Requirement: Take the lines from the beginning of the material through the line containing "from mathutils import Vector, Matrix, noise" and retype them exactly, leaving the pictures out.
####
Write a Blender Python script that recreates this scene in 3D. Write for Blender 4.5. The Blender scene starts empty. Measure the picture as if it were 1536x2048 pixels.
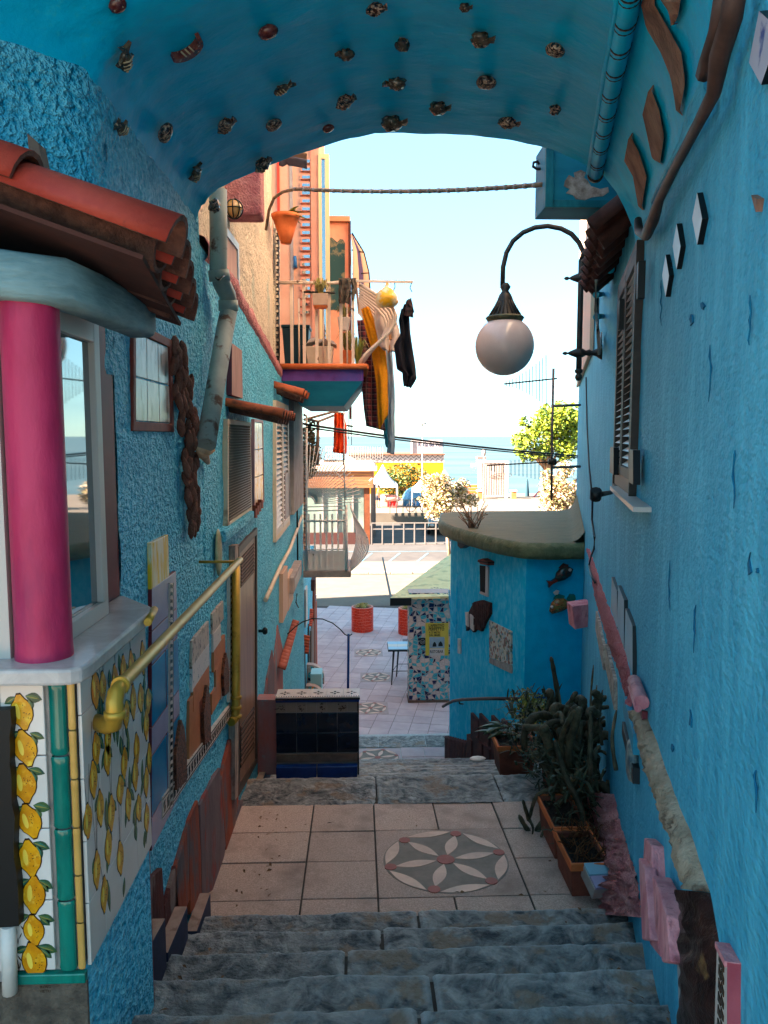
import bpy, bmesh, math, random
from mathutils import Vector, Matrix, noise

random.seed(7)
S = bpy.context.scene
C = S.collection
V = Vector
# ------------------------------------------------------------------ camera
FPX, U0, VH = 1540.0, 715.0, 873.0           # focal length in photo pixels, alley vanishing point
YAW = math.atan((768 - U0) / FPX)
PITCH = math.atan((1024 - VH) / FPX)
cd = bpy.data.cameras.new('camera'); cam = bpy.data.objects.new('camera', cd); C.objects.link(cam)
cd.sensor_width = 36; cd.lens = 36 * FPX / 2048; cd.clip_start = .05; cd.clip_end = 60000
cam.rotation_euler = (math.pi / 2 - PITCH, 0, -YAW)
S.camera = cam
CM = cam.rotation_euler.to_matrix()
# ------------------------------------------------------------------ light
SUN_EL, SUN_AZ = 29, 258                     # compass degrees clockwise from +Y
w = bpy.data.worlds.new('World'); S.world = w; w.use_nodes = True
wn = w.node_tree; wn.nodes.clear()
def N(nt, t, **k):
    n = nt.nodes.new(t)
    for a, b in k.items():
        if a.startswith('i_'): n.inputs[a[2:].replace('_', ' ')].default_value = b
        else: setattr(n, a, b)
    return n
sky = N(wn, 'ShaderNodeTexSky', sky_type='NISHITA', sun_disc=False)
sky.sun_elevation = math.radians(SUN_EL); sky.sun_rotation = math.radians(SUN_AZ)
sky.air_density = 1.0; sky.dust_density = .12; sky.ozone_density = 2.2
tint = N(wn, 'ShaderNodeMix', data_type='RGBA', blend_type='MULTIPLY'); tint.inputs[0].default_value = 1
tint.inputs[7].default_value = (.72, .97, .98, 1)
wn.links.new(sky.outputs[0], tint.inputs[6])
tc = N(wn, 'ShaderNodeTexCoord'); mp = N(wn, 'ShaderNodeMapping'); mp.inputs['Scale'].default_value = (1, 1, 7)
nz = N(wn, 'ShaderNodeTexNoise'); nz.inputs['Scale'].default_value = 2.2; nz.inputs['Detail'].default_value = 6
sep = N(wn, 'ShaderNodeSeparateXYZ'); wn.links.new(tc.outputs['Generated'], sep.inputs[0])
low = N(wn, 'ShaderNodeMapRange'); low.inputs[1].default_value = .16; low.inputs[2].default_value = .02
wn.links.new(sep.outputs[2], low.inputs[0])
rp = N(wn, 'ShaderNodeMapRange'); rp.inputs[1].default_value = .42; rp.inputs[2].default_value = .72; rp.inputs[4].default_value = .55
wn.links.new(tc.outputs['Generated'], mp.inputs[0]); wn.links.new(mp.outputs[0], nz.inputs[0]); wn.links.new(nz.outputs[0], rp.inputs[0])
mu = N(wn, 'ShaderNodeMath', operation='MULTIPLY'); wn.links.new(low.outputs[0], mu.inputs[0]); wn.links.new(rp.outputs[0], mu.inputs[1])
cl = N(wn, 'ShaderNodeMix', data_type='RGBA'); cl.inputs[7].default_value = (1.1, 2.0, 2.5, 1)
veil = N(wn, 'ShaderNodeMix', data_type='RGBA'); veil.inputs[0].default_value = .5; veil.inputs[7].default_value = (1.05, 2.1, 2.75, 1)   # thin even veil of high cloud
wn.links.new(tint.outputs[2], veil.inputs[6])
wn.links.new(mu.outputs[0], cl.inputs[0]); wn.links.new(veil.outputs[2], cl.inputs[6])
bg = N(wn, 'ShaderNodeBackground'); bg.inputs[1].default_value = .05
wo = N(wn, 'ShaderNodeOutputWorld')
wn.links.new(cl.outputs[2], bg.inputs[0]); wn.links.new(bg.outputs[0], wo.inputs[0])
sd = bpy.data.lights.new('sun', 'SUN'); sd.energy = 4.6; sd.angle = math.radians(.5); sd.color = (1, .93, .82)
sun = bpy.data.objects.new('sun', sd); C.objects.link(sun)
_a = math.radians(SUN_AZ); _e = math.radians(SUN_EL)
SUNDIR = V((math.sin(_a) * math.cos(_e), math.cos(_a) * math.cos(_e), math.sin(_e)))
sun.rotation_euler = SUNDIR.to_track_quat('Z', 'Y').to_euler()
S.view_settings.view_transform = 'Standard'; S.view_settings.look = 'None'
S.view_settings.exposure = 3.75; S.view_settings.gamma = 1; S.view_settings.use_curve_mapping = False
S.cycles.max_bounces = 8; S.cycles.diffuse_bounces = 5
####
Finished exercise:
Write a Blender Python script that recreates this scene in 3D. Write for Blender 4.5. The Blender scene starts empty. Measure the picture as if it were 1536x2048 pixels.
import bpy, bmesh, math, random
from mathutils import Vector, Matrix, noise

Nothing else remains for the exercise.